- **Request**: Restate the data exactly as given and keep the pictures out.

- **Recorded data**:
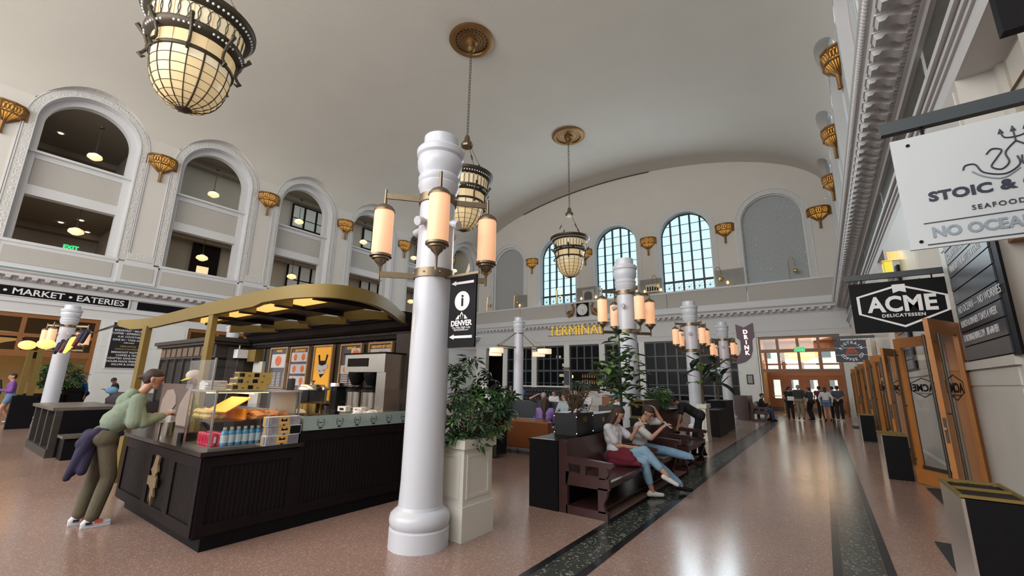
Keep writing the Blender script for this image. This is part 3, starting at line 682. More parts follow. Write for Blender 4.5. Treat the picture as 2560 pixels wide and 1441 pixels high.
# ================= CHANDELIERS =================
CG=mat('opal_glass_warm',(.62,.50,.30),.25,var=.12,scale=3,emit=(1,.72,.36),estr=.30)
CGW=mat('opal_glass_pale',(.72,.66,.50),.25,var=.1,scale=3,emit=(1,.8,.5),estr=.26)
BEAD=mat('opal_bead',(.75,.8,.84),.25)
def chandelier(label,P):
    t=T('chandelier',label,'chandelier',(0,0,0),'bowl chandeliers hung along the vault')
    # z relative to bottom
    B=[(.86*math.cos(PI/2*k/8)**.8 if k<8 else .12, 1.3-1.22*math.sin(PI/2*k/8)) for k in range(9)]
    B[8]=(.14,.06)
    p0=[];NS=16
    for k in range(8):
        (r0,z0),(r1,z1)=B[k],B[k+1]; d=.004
        m=MB(); a0,a1=.015/max(r0,.2),2*PI/NS-.015/max(r0,.2); am=(a0+a1)/2
        vs=[(r*math.cos(a),r*math.sin(a),z) for r,z in((r0,z0-.012),(r1,z1+.012)) for a in(a0,am,a1)]
        m.add(vs,[(0,1,4,3),(1,2,5,4)]); p0.append(m.build('pane',CG if k else CGW,t,60))
    m=MB(); vs=[(r*math.cos(a),r*math.sin(a),z) for r,z in((.90,1.72),(.87,1.38)) for a in(.02,PI/NS,2*PI/NS-.02)]; m.add(vs,[(0,1,4,3),(1,2,5,4)]); p0.append(m.build('pane',CG,t,60))
    m=MB(); vs=[(r*math.cos(a),r*math.sin(a),z) for r,z in((1.04,2.42),(1.0,1.9)) for a in(.02,PI/NS,2*PI/NS-.02)]; m.add(vs,[(0,1,4,3),(1,2,5,4)]); p0.append(m.build('pane',CGW,t,60))
    for o in p0:
        for q in range(1,NS):
            c_=o.copy(); COL.objects.link(c_); c_.parent=t; c_.rotation_euler=(0,0,2*PI*q/NS)
    # inner liner blocks view through
    m=MB().lathe((0,0,0),[(r*.985,z+.004) for r,z in B[::-1]]+[(.86,1.75),(.98,1.9),(1.02,2.45)],32); m.build('inner_bowl',CG,t)
    r0=MB()
    for q in range(NS):
        a=2*PI*q/NS; w=.014 if q%4 else .024
        r0.tube([((r+.005)*math.cos(a),(r+.005)*math.sin(a),z) for r,z in B],w,6)
    r0.build('rib',DBRONZE,t,kind='stuff')
    rr=MB()
    for r,z in B[1:8]: rr.lathe((0,0,0),[(r+.0,z-.008),(r+.012,z),(r,z+.008)],32)
    rr.build('lead_lines',DBRONZE,t,kind='stuff')
    MB().lathe((0,0,0),[(0,0),(.1,.01),(.17,.05),(.18,.09),(.1,.1)],20).build('bottom_cap',DBRONZE,t)
    for nm,pf in (('middle_ring',[(.86,1.28),(.90,1.29),(.92,1.33),(.90,1.37),(.86,1.38)]),('lower_gallery',[(.90,1.70),(1.02,1.76),(1.08,1.86),(1.08,1.92),(1.0,1.92)]),('rim_ring',[(1.02,2.40),(1.14,2.44),(1.24,2.56),(1.27,2.60),(1.27,2.68),(1.2,2.70),(1.04,2.5)])):
        MB().lathe((0,0,0),pf,48).build(nm,DBRONZE,t)
    bd=MB()
    for q in range(64):
        a=2*PI*q/64; bd.ico((1.175*math.cos(a),1.175*math.sin(a),2.49),.036,1)
        a=2*PI*(q+.5)/64
        if q%8<6: bd.ico((1.035*math.cos(a),1.035*math.sin(a),1.79),.032,1)
    bd.build('beads',BEAD,t,60,kind='stuff')
    ov=MB()
    for q in range(32):
        a=2*PI*q/32; P_=[]
        for k in range(13):
            b=2*PI*k/12; aa=a+.125*math.cos(b); zz=2.16+.24*math.sin(b); rr_=1.025+(zz-2.16)*.08+.012; P_.append((rr_*math.cos(aa),rr_*math.sin(aa),zz))
        ov.tube(P_,.010,5,False)
    ov.build('oval_tracery',DBRONZE,t,kind='stuff')
    for q in range(8):
        a=2*PI*(q+.5)/8; c_,s_=math.cos(a),math.sin(a)
        MB().tube([((r)*c_,(r)*s_,z) for r,z in((1.16,2.02),(1.2,1.98),(1.14,1.9),(1.02,1.75),(.95,1.55),(.94,1.4),(1.0,1.28),(1.06,1.22),(1.0,1.16),(.93,1.2))],[.05,.055,.045,.04,.035,.035,.04,.05,.04,.02],8).build('bracket',DBRONZE,t)
    for q in range(4):
        a=2*PI*(q+.5)/4+.3; c_,s_=math.cos(a),math.sin(a)
        w=MB(); w.tube([(1.1*c_,1.1*s_,2.65),(.15*c_,.15*s_,4.35)],.012,5); w=w.build('suspension_cable',BRONZE,t)
        x,y,z=.72*c_,.72*s_,3.33; m=MB(); m.bar((.78*c_,.78*s_,3.2),(.62*c_,.62*s_,3.48),.06,.06); m.build('turnbuckle',BRONZE,w,0)
    MB().lathe((0,0,0),[(0,4.22),(.26,4.22),(.29,4.3),(.26,4.42),(.15,4.55),(.12,4.75),(.05,4.85),(0,4.85)],8).build('bell',BRONZE,t,20)
    ch=MB(); z=4.85; i=0
    while z<9.55:
        a=(i%2)*PI/2; c_,s_=math.cos(a)*.05,math.sin(a)*.05
        ch.tube([(c_,s_,z),(c_,s_,z+.16),(0,0,z+.19),(-c_,-s_,z+.16),(-c_,-s_,z),(0,0,z-.03),(c_,s_,z)],.014,5,False); z+=.165; i+=1
    ch.build('chain',BRONZE,t,kind='stuff')
    ro=MB().lathe((0,0,0),[(1.1,10.17),(1.12,10.10),(1.0,10.03),(.86,10.03),(.82,10.1)],40); ro.build('ceiling_rosette',GOLD,t)
    MB().lathe((0,0,0),[(.84,10.12),(.3,10.08),(.3,9.98),(.2,9.9),(.17,9.7),(.22,9.62),(.1,9.5),(0,9.5)],24).build('rosette_hub',GOLD,t)
    gr=MB()
    for q in range(24):
        a=2*PI*q/24
        for r in(.45,.6,.75): gr.ico((r*math.cos(a+r),r*math.sin(a+r),10.10),.035,1,(1,1,.4))
    gr.build('rosette_piercing',BLACK,t,kind='stuff')
    t.location=P; return t
ch0=chandelier('largest bowl chandelier at upper left with beaded bronze rim',(-12.4,2.84,8.17))
copy_tree(ch0,(-12.4,13.4,8.2),label='bowl chandelier half hidden behind the near column')
copy_tree(ch0,(-12.4,23.6,8.2),label='small far bowl chandelier before the first arched window')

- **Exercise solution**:
Keep writing the Blender script for this image. This is part 3, starting at line 682. More parts follow. Write for Blender 4.5. Treat the picture as 2560 pixels wide and 1441 pixels high.
# ================= CHANDELIERS =================
CG=mat('opal_glass_warm',(.62,.50,.30),.25,var=.12,scale=3,emit=(1,.72,.36),estr=.30)
CGW=mat('opal_glass_pale',(.72,.66,.50),.25,var=.1,scale=3,emit=(1,.8,.5),estr=.26)
BEAD=mat('opal_bead',(.75,.8,.84),.25)
def chandelier(label,P):
    t=T('chandelier',label,'chandelier',(0,0,0),'bowl chandeliers hung along the vault')
    # z relative to bottom
    B=[(.86*math.cos(PI/2*k/8)**.8 if k<8 else .12, 1.3-1.22*math.sin(PI/2*k/8)) for k in range(9)]
    B[8]=(.14,.06)
    p0=[];NS=16
    for k in range(8):
        (r0,z0),(r1,z1)=B[k],B[k+1]; d=.004
        m=MB(); a0,a1=.015/max(r0,.2),2*PI/NS-.015/max(r0,.2); am=(a0+a1)/2
        vs=[(r*math.cos(a),r*math.sin(a),z) for r,z in((r0,z0-.012),(r1,z1+.012)) for a in(a0,am,a1)]
        m.add(vs,[(0,1,4,3),(1,2,5,4)]); p0.append(m.build('pane',CG if k else CGW,t,60))
    m=MB(); vs=[(r*math.cos(a),r*math.sin(a),z) for r,z in((.90,1.72),(.87,1.38)) for a in(.02,PI/NS,2*PI/NS-.02)]; m.add(vs,[(0,1,4,3),(1,2,5,4)]); p0.append(m.build('pane',CG,t,60))
    m=MB(); vs=[(r*math.cos(a),r*math.sin(a),z) for r,z in((1.04,2.42),(1.0,1.9)) for a in(.02,PI/NS,2*PI/NS-.02)]; m.add(vs,[(0,1,4,3),(1,2,5,4)]); p0.append(m.build('pane',CGW,t,60))
    for o in p0:
        for q in range(1,NS):
            c_=o.copy(); COL.objects.link(c_); c_.parent=t; c_.rotation_euler=(0,0,2*PI*q/NS)
    # inner liner blocks view through
    m=MB().lathe((0,0,0),[(r*.985,z+.004) for r,z in B[::-1]]+[(.86,1.75),(.98,1.9),(1.02,2.45)],32); m.build('inner_bowl',CG,t)
    r0=MB()
    for q in range(NS):
        a=2*PI*q/NS; w=.014 if q%4 else .024
        r0.tube([((r+.005)*math.cos(a),(r+.005)*math.sin(a),z) for r,z in B],w,6)
    r0.build('rib',DBRONZE,t,kind='stuff')
    rr=MB()
    for r,z in B[1:8]: rr.lathe((0,0,0),[(r+.0,z-.008),(r+.012,z),(r,z+.008)],32)
    rr.build('lead_lines',DBRONZE,t,kind='stuff')
    MB().lathe((0,0,0),[(0,0),(.1,.01),(.17,.05),(.18,.09),(.1,.1)],20).build('bottom_cap',DBRONZE,t)
    for nm,pf in (('middle_ring',[(.86,1.28),(.90,1.29),(.92,1.33),(.90,1.37),(.86,1.38)]),('lower_gallery',[(.90,1.70),(1.02,1.76),(1.08,1.86),(1.08,1.92),(1.0,1.92)]),('rim_ring',[(1.02,2.40),(1.14,2.44),(1.24,2.56),(1.27,2.60),(1.27,2.68),(1.2,2.70),(1.04,2.5)])):
        MB().lathe((0,0,0),pf,48).build(nm,DBRONZE,t)
    bd=MB()
    for q in range(64):
        a=2*PI*q/64; bd.ico((1.175*math.cos(a),1.175*math.sin(a),2.49),.036,1)
        a=2*PI*(q+.5)/64
        if q%8<6: bd.ico((1.035*math.cos(a),1.035*math.sin(a),1.79),.032,1)
    bd.build('beads',BEAD,t,60,kind='stuff')
    ov=MB()
    for q in range(32):
        a=2*PI*q/32; P_=[]
        for k in range(13):
            b=2*PI*k/12; aa=a+.125*math.cos(b); zz=2.16+.24*math.sin(b); rr_=1.025+(zz-2.16)*.08+.012; P_.append((rr_*math.cos(aa),rr_*math.sin(aa),zz))
        ov.tube(P_,.010,5,False)
    ov.build('oval_tracery',DBRONZE,t,kind='stuff')
    for q in range(8):
        a=2*PI*(q+.5)/8; c_,s_=math.cos(a),math.sin(a)
        MB().tube([((r)*c_,(r)*s_,z) for r,z in((1.16,2.02),(1.2,1.98),(1.14,1.9),(1.02,1.75),(.95,1.55),(.94,1.4),(1.0,1.28),(1.06,1.22),(1.0,1.16),(.93,1.2))],[.05,.055,.045,.04,.035,.035,.04,.05,.04,.02],8).build('bracket',DBRONZE,t)
    for q in range(4):
        a=2*PI*(q+.5)/4+.3; c_,s_=math.cos(a),math.sin(a)
        w=MB(); w.tube([(1.1*c_,1.1*s_,2.65),(.15*c_,.15*s_,4.35)],.012,5); w=w.build('suspension_cable',BRONZE,t)
        x,y,z=.72*c_,.72*s_,3.33; m=MB(); m.bar((.78*c_,.78*s_,3.2),(.62*c_,.62*s_,3.48),.06,.06); m.build('turnbuckle',BRONZE,w,0)
    MB().lathe((0,0,0),[(0,4.22),(.26,4.22),(.29,4.3),(.26,4.42),(.15,4.55),(.12,4.75),(.05,4.85),(0,4.85)],8).build('bell',BRONZE,t,20)
    ch=MB(); z=4.85; i=0
    while z<9.55:
        a=(i%2)*PI/2; c_,s_=math.cos(a)*.05,math.sin(a)*.05
        ch.tube([(c_,s_,z),(c_,s_,z+.16),(0,0,z+.19),(-c_,-s_,z+.16),(-c_,-s_,z),(0,0,z-.03),(c_,s_,z)],.014,5,False); z+=.165; i+=1
    ch.build('chain',BRONZE,t,kind='stuff')
    ro=MB().lathe((0,0,0),[(1.1,10.17),(1.12,10.10),(1.0,10.03),(.86,10.03),(.82,10.1)],40); ro.build('ceiling_rosette',GOLD,t)
    MB().lathe((0,0,0),[(.84,10.12),(.3,10.08),(.3,9.98),(.2,9.9),(.17,9.7),(.22,9.62),(.1,9.5),(0,9.5)],24).build('rosette_hub',GOLD,t)
    gr=MB()
    for q in range(24):
        a=2*PI*q/24
        for r in(.45,.6,.75): gr.ico((r*math.cos(a+r),r*math.sin(a+r),10.10),.035,1,(1,1,.4))
    gr.build('rosette_piercing',BLACK,t,kind='stuff')
    t.location=P; return t
ch0=chandelier('largest bowl chandelier at upper left with beaded bronze rim',(-12.4,2.84,8.17))
copy_tree(ch0,(-12.4,13.4,8.2),label='bowl chandelier half hidden behind the near column')
copy_tree(ch0,(-12.4,23.6,8.2),label='small far bowl chandelier before the first arched window')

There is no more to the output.